Special Interview with Swami B.V. Tripurari discussing his new edition of Bhagavad-gita: Its Feeling and Philosophy
Audarya: Good morning Swami.
Swami: Good morning.
Audarya: I would like to ask you a few questions and then perhaps you could read something from your Gita commentary.
Swami: All right.
Audarya:In your introduction to Aesthetic Vedanta you described how in your edition of Tattva-sandarbha you coined the phrase Vedanta of Aesthetics and that Aesthetic Vedanta involved playing this out, which you did wonderfully. What took you from Aesthetic Vedanta and the high point of Krsna's loveplay down to the ego-battleground of the Bhagavad-gita?
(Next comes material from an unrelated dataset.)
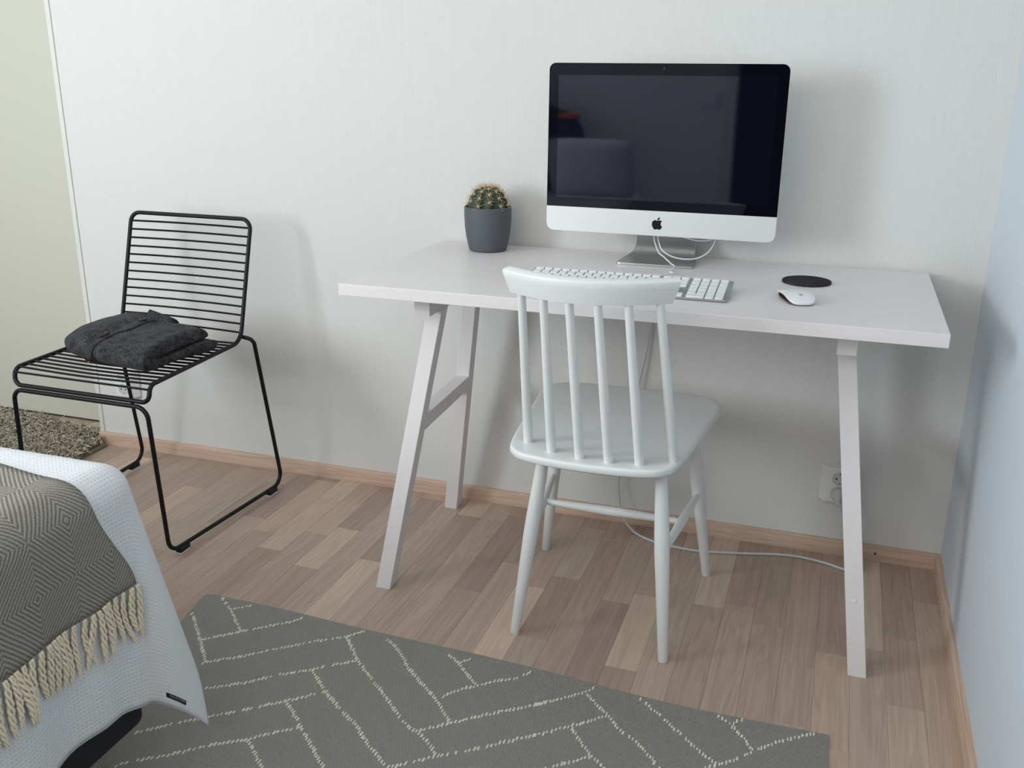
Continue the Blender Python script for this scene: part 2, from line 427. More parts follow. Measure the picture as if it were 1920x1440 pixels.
legs = {'rl': ((-.905,-.622,0),(-.853,-.592,.428)), 'rr': ((-.578,-.622,0),(-.610,-.592,.428)), 'fl': ((-.953,-.224,0),(-.899,-.305,.428)), 'fr': ((-.543,-.224,0),(-.594,-.305,.428))}
for k, (a, b) in legs.items():
    turned(a, b, LEG, 'leg')
def on_leg(k, z): a, b = map(Vector, legs[k]); return a.lerp(b, z/b.z)
ST = [(0,.0065),(.08,.0072),(.3,.0095),(.5,.0108),(.7,.0095),(.92,.0072),(1,.0065)]
la, lb = on_leg('rl', .238), on_leg('fl', .232); turned(la, lb, ST, 'stretcher')
ra, rb = on_leg('rr', .238), on_leg('fr', .232); turned(ra, rb, ST, 'stretcher')
turned(la.lerp(lb, .5), ra.lerp(rb, .5), ST, 'stretcher')
SB = [(-.882,-.612),(-.822,-.648),(-.760,-.662),(-.701,-.664),(-.642,-.654),(-.582,-.618)]
def rail_y(x): return -.770+.068*((x+.738)/.166)**2
STOP = [-.864,-.815,-.764,-.712,-.660,-.609]
for (bx, by), tx in zip(SB, STOP):
    turned((bx,by,.444), (tx, rail_y(tx)+.004, .795), [(0,.0095),(.05,.0098),(.4,.0093),(.75,.0082),(1,.0078)], 'spindle')
# top rail: bent lath, thick along its curve, with rounded top edge
rr_ = []
for i in range(33):
    u = -1+2*i/32; x = -.738+.1525*u; y = rail_y(x)
    tx = Vector((1, 2*.068*(x+.738)/.166**2, 0)).normalized(); nn = Vector((-tx.y, tx.x, 0))    # towards +y
    flare = .004*u                                                                # ends rake outward at the top
    zc = .8085; hh = .0225*(1-.02*u*u)
    sec = []
    for a, b in ((-.0085,-hh),(.0085,-hh),(.0095,-hh*.5),(.0105,hh*.55),(.0102,hh*.82),(.0088,hh*.96),(.006,hh),(-.006,hh),(-.0088,hh*.97),(-.0104,hh*.86),(-.0105,hh*.4),(-.0095,-hh*.5)):
        q = Vector((x, y, zc+.0012*u))+nn*(a*.966-b*.259)+Vector((0,0,1))*(b*.966+a*.259)+tx*(flare*(b/hh)); sec.append(tuple(q))
    rr_.append(sec)
part('top_rail', MB().loft(rr_), M['white'], ch, angle=40, bevel=0)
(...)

Swami: My inspiration to comment on Bhagavad-gita did not come directly from anything I wrote in Aesthetic Vedanta. Actually I wanted to take on a smaller project after finishing that short but very intense book. After thinking about what that might be for some time, I was reminded of what Prabhupada had first said to me, citing the Bhagavad-gita. I read over that morning walk conversation, the first I had gone on with Prabhupada, and felt that it would be appropriate to follow through on what he had instructed me. He cited Krsna's statement about how explaining the Gita to others was the most dear service, and then he indicated that he expected his disciples to write books. So I put these two things together and decided to write something on the Bhagavad-gita, a book that I had not given as much attention over the years as I had others such as Srimad-Bhagavatam and Caitanya-caritamrta.
My initial idea was to simply show how the Gita's verses connected to one another, which was something that Prabhupada had not focused on in his commentary. However, as I began to study the Gita and write, the book seemed to take on a life of its own, and it did not rest until some 600 pages later.
Audarya: But there does seem to be a connection between Aesthetic Vedanta and your Gita commentary. Your whole approach to the Gita involves differentiating between Krsna in his amorous affairs with the gopis (milkmaidens) and Krsna the statesman on the battlefield.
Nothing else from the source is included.